The reason why you might want to do this mapping in a PLC is if there is some data dependency in the PLC application, or there is some other advantage in the PLC at the IO level.  It may be that it doesn’t make sense to add an Edge/gateway to the network.  But in any of these cases, you need to make sure you don’t disturb the PLC performance by retrieving data from the OPC UA Server integrated in the PLC.

If you don’t want to touch the PLC or maybe it is max’ed out in terms of its capabilities, another option is to send data directly from a device to a higher level.  Sending data directly from a device can also prevent a PLC or Edge/gateway from being overloaded by a large number of devices on the network.  There is so much interest in getting data out of devices that we are starting to see products in the market with both a PROFINET interface in them AND an OPC UA interface in them.  And this use case really highlights, more than anything else, the power of PROFINET technology.  Deterministic, real-time communication – PROFINET handles all of that. Non real-time information exchange – OPC UA handles all of that.

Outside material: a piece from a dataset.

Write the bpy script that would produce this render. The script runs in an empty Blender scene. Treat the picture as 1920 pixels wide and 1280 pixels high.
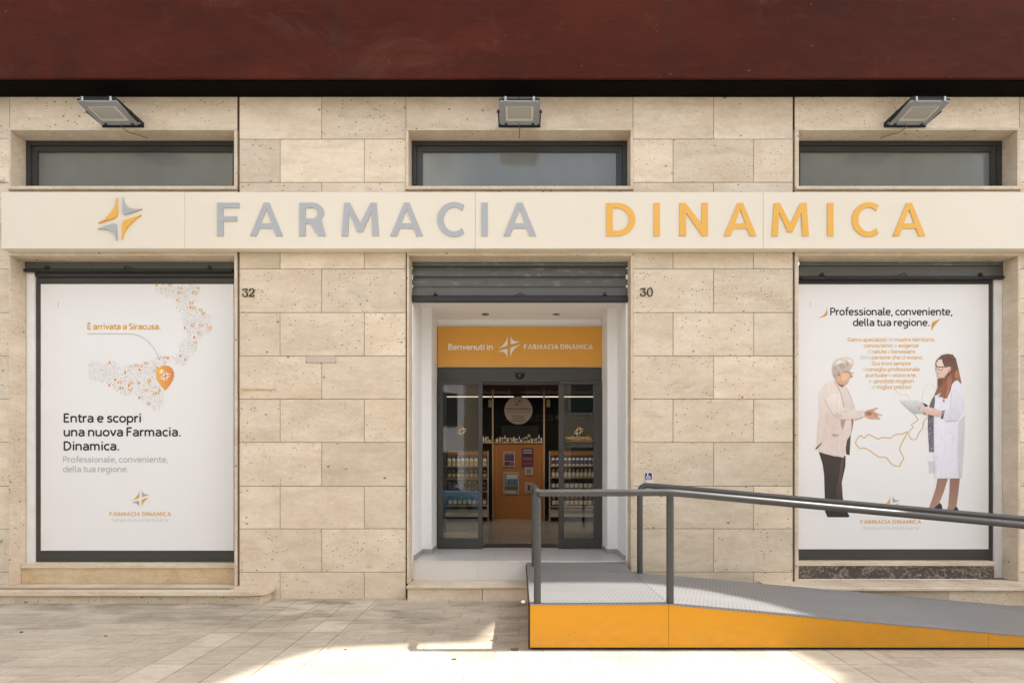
import bpy, bmesh, math, random
from mathutils import Vector, Matrix
random.seed(7)
R = math.radians
SC = bpy.context.scene
COL = SC.collection

# ------------------------------------------------------------------ camera, sky, sun, exposure
FPX, CX, CY, CD, CH = 1040.0, 974.0, 885.0, 6.5, 1.481     # focal in photo pixels, vanishing point, distance, eye height
cam = bpy.data.cameras.new('camera'); cam_o = bpy.data.objects.new('camera', cam); COL.objects.link(cam_o)
cam.sensor_width = 36; cam.lens = 36*FPX/1920
cam.shift_x = -(CX-960)/1920; cam.shift_y = (CY-640)/1920
cam.clip_start = .05; cam.clip_end = 1500
cam_o.location = (0, -CD, CH); cam_o.rotation_euler = (R(90), 0, 0)
SC.camera = cam_o

SUN_DIR = Vector((.81, .022, 1.0)).normalized()             # towards the sun: from the right, along the facade
w = bpy.data.worlds.new('World'); SC.world = w; w.use_nodes = True
nt = w.node_tree
sky = nt.nodes.new('ShaderNodeTexSky'); sky.sky_type = 'NISHITA'; sky.sun_disc = False
sky.sun_elevation = math.asin(SUN_DIR.z); sky.sun_rotation = math.atan2(SUN_DIR.x, SUN_DIR.y)
sky.dust_density = 3.0; sky.air_density = 1.0; sky.ozone_density = .6
hs = nt.nodes.new('ShaderNodeHueSaturation'); hs.inputs['Saturation'].default_value = .56
nt.links.new(sky.outputs[0], hs.inputs['Color'])
nt.links.new(hs.outputs[0], nt.nodes['Background'].inputs[0]); nt.nodes['Background'].inputs[1].default_value = .145
sun = bpy.data.lights.new('sun', 'SUN'); sun.energy = 3.3; sun.angle = R(.6); sun.color = (1, .965, .91)
sun_o = bpy.data.objects.new('sun', sun); COL.objects.link(sun_o); sun_o.location = (8, -3, 20)
sun_o.rotation_euler = SUN_DIR.to_track_quat('Z', 'Y').to_euler()
SC.view_settings.view_transform = 'Standard'; SC.view_settings.look = 'None'
SC.view_settings.exposure = 1.53; SC.view_settings.gamma = 1.0
SC.cycles.use_denoising = True
SC.cycles.max_bounces = 10; SC.cycles.transparent_max_bounces = 16
SC.cycles.sample_clamp_indirect = 6

# ------------------------------------------------------------------ helpers
def sc_at(d): return FPX/(CD+d)
def X(px, d=0.): return (px-CX)/sc_at(d)
def Z(py, d=0.): return CH-(py-CY)/sc_at(d)
def lin(c):
    def f(v):
        v /= 255.; return v/12.92 if v <= .04045 else ((v+.055)/1.055)**2.4
    return tuple(f(v) for v in c)

class MB:
    """collects faces of one mesh"""
    def __init__(s): s.v = []; s.f = []; s.m = []; s.c = []; s.sm = []
    def face(s, pts, m=0, c=(1, 1, 1), smooth=False):
        i = len(s.v); s.v += [tuple(p) for p in pts]; s.f.append(list(range(i, i+len(pts)))); s.m.append(m); s.sm.append(smooth)
        s.c += [c if not isinstance(c, list) else c[k] for k in range(len(pts))]
    def grid(s, rows, m=0, c=(1, 1, 1), smooth=True, close=False):
        i = len(s.v); n = len(rows[0])
        for r in rows:
            for p in r: s.v.append(tuple(p)); s.c.append(c)
        for a in range(len(rows)-1):
            for b in range(n if close else n-1):
                b2 = (b+1) % n
                s.f.append([i+a*n+b, i+a*n+b2, i+(a+1)*n+b2, i+(a+1)*n+b]); s.m.append(m); s.sm.append(smooth)
    def box(s, x0, x1, y0, y1, z0, z1, m=0, c=(1, 1, 1), bev=0.):
        if x0 > x1: x0, x1 = x1, x0
        if y0 > y1: y0, y1 = y1, y0
        if z0 > z1: z0, z1 = z1, z0
        b = min(bev, (x1-x0)*.45, (y1-y0)*.45, (z1-z0)*.45)
        P = lambda x, y, z: (x, y, z)
        if b <= 0:
            q = [[(x0,y0,z0),(x1,y0,z0),(x1,y0,z1),(x0,y0,z1)], [(x1,y1,z0),(x0,y1,z0),(x0,y1,z1),(x1,y1,z1)],
                 [(x0,y1,z0),(x0,y0,z0),(x0,y0,z1),(x0,y1,z1)], [(x1,y0,z0),(x1,y1,z0),(x1,y1,z1),(x1,y0,z1)],
                 [(x0,y0,z1),(x1,y0,z1),(x1,y1,z1),(x0,y1,z1)], [(x0,y1,z0),(x1,y1,z0),(x1,y0,z0),(x0,y0,z0)]]
            for f in q: s.face(f, m, c)
            return
        bm = bmesh.new(); bmesh.ops.create_cube(bm, size=1)
        for v in bm.verts: v.co = ((x0+x1)/2+v.co.x*(x1-x0), (y0+y1)/2+v.co.y*(y1-y0), (z0+z1)/2+v.co.z*(z1-z0))
        bmesh.ops.bevel(bm, geom=bm.edges[:], offset=b, segments=1, affect='EDGES')
        s.bm(bm, m, c)
    def bm(s, bm, m=0, c=(1, 1, 1), smooth=False):
        i = len(s.v); bm.verts.index_update()
        for v in bm.verts: s.v.append(tuple(v.co)); s.c.append(c)
        for f in bm.faces: s.f.append([i+v.index for v in f.verts]); s.m.append(m); s.sm.append(smooth)
        bm.free()
    def tube(s, pts, r, n=12, m=0, c=(1, 1, 1), caps=True):
        pts = [Vector(p) for p in pts]; rows = []
        t0 = (pts[1]-pts[0]).normalized()
        up = Vector((0, 0, 1)) if abs(t0.z) < .9 else Vector((1, 0, 0))
        nrm = t0.cross(up).normalized()
        for k, p in enumerate(pts):
            t = (pts[min(k+1, len(pts)-1)]-pts[max(k-1, 0)]).normalized()
            nrm = (nrm-t*nrm.dot(t)).normalized(); bi = t.cross(nrm)
            rr = r[k] if isinstance(r, (list, tuple)) else r
            rows.append([p+(nrm*math.cos(a)+bi*math.sin(a))*rr for a in [2*math.pi*j/n for j in range(n)]])
        s.grid(rows, m, c, True, True)
        if caps: s.face(rows[0][::-1], m, c); s.face(rows[-1], m, c)
    def lathe(s, x, y, z, prof, n=14, m=0, c=(1, 1, 1), sx=1., sy=1.):
        rows = [[(x+r*sx*math.cos(2*math.pi*j/n), y+r*sy*math.sin(2*math.pi*j/n), z+h) for j in range(n)] for r, h in prof]
        s.grid(rows, m, c, True, True); s.face(rows[-1], m, c)
    def prism(s, poly, d0, d1, m=0, c=(1, 1, 1)):
        """outline in (x, z), thickness from depth d0 (front) to d1 (back)"""
        s.face([(x, d0, z) for x, z in poly], m, c)
        s.face([(x, d1, z) for x, z in poly[::-1]], m, c)
        for k in range(len(poly)):
            a, b = poly[k], poly[(k+1) % len(poly)]
            s.face([(a[0], d0, a[1]), (a[0], d1, a[1]), (b[0], d1, b[1]), (b[0], d0, b[1])], m, c)

WLOC = {}
def wloc(o): return WLOC[o.name] if o is not None else Vector((0, 0, 0))
def tag(o, label=None, cat=None, group=None, kind=None):
    if label: o['label'] = label
    if cat: o['category'] = cat
    if group: o['group'] = group
    if kind: o['kind'] = kind
    return o
def root(name, loc, label=None, cat=None, group=None, kind=None, parent=None):
    o = bpy.data.objects.new(name, None); COL.objects.link(o); o.empty_display_size = .1
    if parent: o.parent = parent
    WLOC[o.name] = Vector(loc); o.location = Vector(loc)-wloc(parent)
    return tag(o, label, cat, group, kind)
def link_mesh(name, me, mats, parent, origin):
    for mt in (mats if isinstance(mats, (list, tuple)) else [mats]): me.materials.append(mt)
    o = bpy.data.objects.new(name, me); COL.objects.link(o)
    if parent: o.parent = parent
    WLOC[o.name] = Vector(origin); o.location = Vector(origin)-wloc(parent)
    return o
def obj(name, mb, mats, parent=None, label=None, cat=None, group=None, kind=None, origin=None, weld=False):
    if origin is None:
        xs = [v[0] for v in mb.v]; ys = [v[1] for v in mb.v]; zs = [v[2] for v in mb.v]
        origin = ((min(xs)+max(xs))/2, (min(ys)+max(ys))/2, min(zs))
    me = bpy.data.meshes.new(name)
    me.from_pydata([(v[0]-origin[0], v[1]-origin[1], v[2]-origin[2]) for v in mb.v], [], mb.f)
    me.polygons.foreach_set('material_index', mb.m); me.polygons.foreach_set('use_smooth', mb.sm)
    at = me.color_attributes.new('tint', 'FLOAT_COLOR', 'POINT')
    fl = []
    for c in mb.c: fl += [c[0], c[1], c[2], 1.]
    at.data.foreach_set('color', fl)
    if weld:
        b = bmesh.new(); b.from_mesh(me); bmesh.ops.remove_doubles(b, verts=b.verts[:], dist=1e-5); b.to_mesh(me); b.free()
    me.update()
    return tag(link_mesh(name, me, mats, parent, origin), label, cat, group, kind)
def copy_thing(o, shift, label=None, group=None):
    r = o.copy(); COL.objects.link(r); r.location = o.location+Vector(shift); WLOC[r.name] = wloc(o)+Vector(shift)
    for ch in list(o.children):
        c = ch.copy(); COL.objects.link(c); c.parent = r; WLOC[c.name] = wloc(ch)+Vector(shift)
        for g in list(ch.children):
            q = g.copy(); COL.objects.link(q); q.parent = c; WLOC[q.name] = wloc(g)+Vector(shift)
    if label: r['label'] = label
    if group: r['group'] = group
    return r

# ---- materials
class NT:
    def __init__(s, name):
        s.m = bpy.data.materials.new(name); s.m.use_nodes = True; s.t = s.m.node_tree; s.b = s.t.nodes['Principled BSDF']
    def n(s, t, **kw):
        x = s.t.nodes.new('ShaderNode'+t)
        for k, v in kw.items():
            if k in x.inputs: x.inputs[k].default_value = v
            else: setattr(x, k, v)
        return x
    def l(s, a, b): s.t.links.new(a, b)
    def math(s, op, a, b=None, clamp=False):
        x = s.t.nodes.new('ShaderNodeMath'); x.operation = op; x.use_clamp = clamp
        for i, v in enumerate((a, b)):
            if v is None: continue
            if isinstance(v, (int, float)): x.inputs[i].default_value = v
            else: s.l(v, x.inputs[i])
        return x.outputs[0]
    def mix(s, f, a, b, bt='MIX'):
        x = s.t.nodes.new('ShaderNodeMix'); x.data_type = 'RGBA'; x.blend_type = bt
        for i, v in ((0, f), (6, a), (7, b)):
            if isinstance(v, (int, float)): x.inputs[i].default_value = v
            elif isinstance(v, tuple): x.inputs[i].default_value = (*v[:3], 1)
            else: s.l(v, x.inputs[i])
        return x.outputs[2]
    def ramp(s, f, *st):
        x = s.t.nodes.new('ShaderNodeValToRGB'); e = x.color_ramp.elements
        while len(e) < len(st): e.new(.5)
        for k, (p, c) in enumerate(st):
            e[k].position = p; e[k].color = (*c, 1) if isinstance(c, tuple) else (c, c, c, 1)
        s.l(f, x.inputs[0]); return x.outputs[0]
    def pos(s, scale=(1, 1, 1), rot=(0, 0, 0), add=None):
        g = s.n('NewGeometry'); p = g.outputs['Position']
        if add is not None:
            v = s.n('VectorMath', operation='ADD'); s.l(p, v.inputs[0]); s.l(add, v.inputs[1]); p = v.outputs[0]
        mp = s.n('Mapping'); mp.inputs['Scale'].default_value = scale; mp.inputs['Rotation'].default_value = rot
        s.l(p, mp.inputs[0]); return mp.outputs[0]
    def noise(s, v, scale, detail=4, rough=.55, dist=0.):
        x = s.n('TexNoise'); x.inputs['Scale'].default_value = scale; x.inputs['Detail'].default_value = detail
        x.inputs['Roughness'].default_value = rough; x.inputs['Distortion'].default_value = dist
        s.l(v, x.inputs['Vector']); return x.outputs['Fac']
    def bump(s, h, st, dist=.01):
        x = s.n('Bump'); x.inputs['Strength'].default_value = st; x.inputs['Distance'].default_value = dist
        s.l(h, x.inputs['Height']); s.l(x.outputs[0], s.b.inputs['Normal'])
    def set(s, **kw):
        for k, v in kw.items():
            k = k.replace('_', ' ')
            if isinstance(v, tuple): v = (*v[:3], 1)
            if hasattr(v, 'links'): s.l(v, s.b.inputs[k])
            else: s.b.inputs[k].default_value = v
        return s.m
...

The third use case for Vertical Integration is to use an Edge Gateway or Edge Computer.  If you find yourself in a brownfield environment and you don’t want to touch the PLC, or there is a large amount of raw data on the network, an Edge Computer is a good choice because it doesn’t make sense to send all of this raw data directly to the cloud.  It makes more sense to process this data at the Edge – with an Edge computer – and then send OPC UA information to the cloud.  If you have just a little bit of data to get to the cloud, an Edge Gateway may be a better choice.  This type of Gateway reads PROFINET data from the network, translates it to OPC UA, and then sends the OPC UA information out to the cloud.

The bottom line of both part one and part 2 of this article is that our journey towards digital transformation requires an OT protocol that can meet the requirements for determinism, redundancy, safety, and security while also supporting IT protocols for vertical integration.  So to answer to the question, “Why PROFINET for Digital Transformation?” It is because you can use PROFINET to run the factory, and it coexists with any other protocol on the wire – like OPC UA for vertical integration.